The New York Metropolitan Transportation Authority’s Capital Construction Co. will let bids next month for the crown jewel of the $888-million Fulton Street Transit Center project. It is the fourth and final construction package of the project, which is slated for a 2009 completion.

Bids will be received Sept. 6 to build a 215,000-sq-ft steel and glass station topped by a striking oculus-shaped skylight, with an award scheduled for October, say MTA officials. The center will consolidate a dozen existing subway lines and provide a 400-ft-long, 29-ft-wide concourse linking to the new World Trade Center PATH station.

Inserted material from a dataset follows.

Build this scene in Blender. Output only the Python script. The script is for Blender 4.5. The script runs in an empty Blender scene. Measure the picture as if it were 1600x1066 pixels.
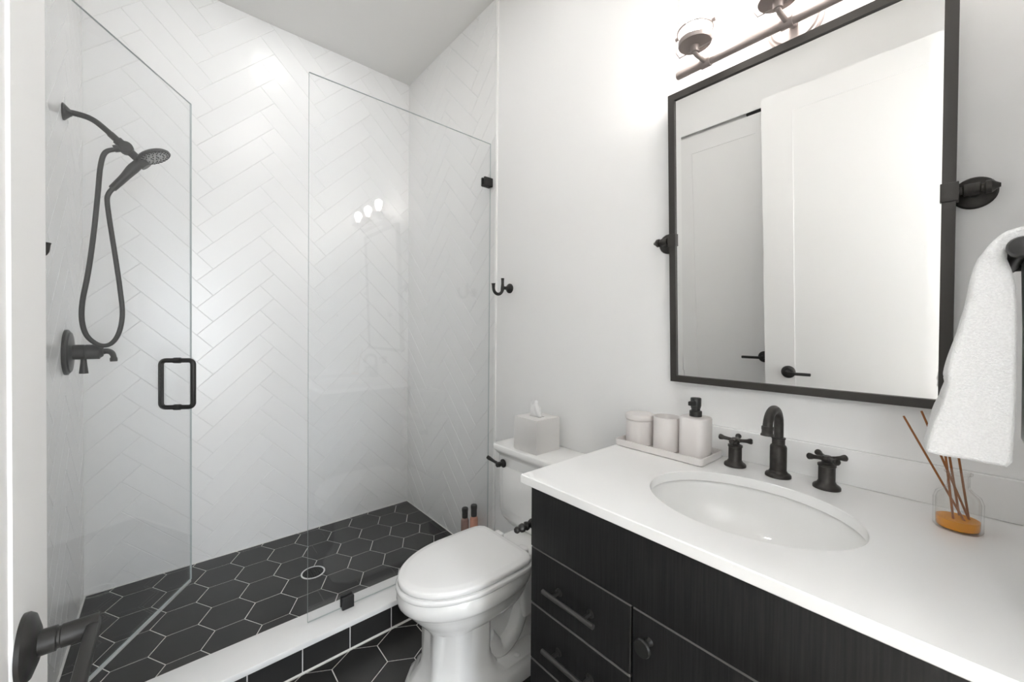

Costlier-than-expected real estate appraisals in 2005 contributed to the budget increase from $750 million (ENR 7/11/05 p. 7). Federal funds will provide $847 million, and the MTA’s 2008 budget will include the extra $41 million, says Uday Durg, MTA project manager. Value engineering shaved more than $60 million in design changes, such as relocating staff facilities and eliminating non-essential rooms, or using off-the-shelf steel members rather than “more adventurous curved steel members,” adds Craig Covil, project manager for lead consultant Arup Inc.’s New York City office.

None of this affects the primary goal—creating a light-filled space with logistically clear connections between 11 subway lines. “The biggest challenge was unifying dissimilar spaces into one common linking concourse,” says James McConnell, project manager with New York City-based HDR Daniel Frankfurt, a member of the design team led by Grimshaw Architects and Arup.

The center also will incorporate the terra cotta, sandstone and marble facade of a historically listed building that originally would have been demolished. The building includes “the only solid brass staircase in Manhattan,” Covil says.

The first $30-million package for related station improvements is done. The third is an $8-million demolition of acquired property. Skanska U.S.A. Civil Inc., Whitestone, N.Y., is well along with a $145-million design-build contract, to be completed next year, for three structural boxes that support existing and new subway facilities. Working around live trains and live utilities, crews have

driven hundreds of minipiles through existing slabs. A waterproof “bathtub” to protect the new concourse required 370 secant piles and 60 jet grout columns.